As the warm weather pushed in here again last week, it reminded me of one duty of a small-town newspaper editor I learned about during my first stint at the News-Topic 25 years ago that I have not yet begun to prepare for.
At some point I have to designate a Big Bug and Weird Fruit Editor.
It’s more an honorary title than an official one. Certainly there’s no money attached.
My first editor, Lee Barnes, introduced me to the concept. When the weather gets warm, things start growing. Things that are able to move start moving.
Sometimes the growing things grow into odd shapes that perhaps look like Lyndon Baines Johnson, or Buddha, or Jim Nabors. They might not look like anything more than lumpy plant material to you, but to the one who grew it, it could practically start speaking.
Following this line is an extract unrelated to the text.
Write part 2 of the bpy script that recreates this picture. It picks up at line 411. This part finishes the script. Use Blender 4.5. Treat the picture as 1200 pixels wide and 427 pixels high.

Things that move are liable at some point to move into the path of a human who has never seen such a thing before. Maybe it looks like a Transformer, if those were only 2 inches long. Or a tank. Maybe the person just wants to know what it is but thought of us before thinking of the Cooperative Extension Service.
Or maybe it’s just that whenever people encounter vegetables that look like dead celebrities, fruit the size of a human head or insects that look like shrunken alien war machines, they all have one thought: If I don’t get a picture of this in the paper, something will happen to it and everyone will just say I’ve started drinking again.
So they come into the newspaper, often with a shoebox under one arm (for a big bug) or something large, ripe and maybe red in one hand (weird fruit). Sometimes the thing they brought is out in the pickup.
The job of the Big Bug and Weird Fruit Editor is to take a few photos of the Phenomenon of Nature presented and write down all the relevant information so we can run a photo in the paper. (We probably are not going to write a story, but you never know until you see what comes in the door.)
There actually is not a single person designated as Big Bug and Weird Fruit Editor (so you can relax, Kim), the duty falls to whomever is in the office. Back when I was a rookie, it often was the editor himself. But editors are well known as capricious despots, so one person might get picked on the most if I get tired of doing it (Kim).
I don’t know what the News-Topic’s policy previously has been on misshapen vegetables or scary bugs, but I plan to have an open door policy: Bring it here, but if it can fly then don’t open the door. I’ll come outside.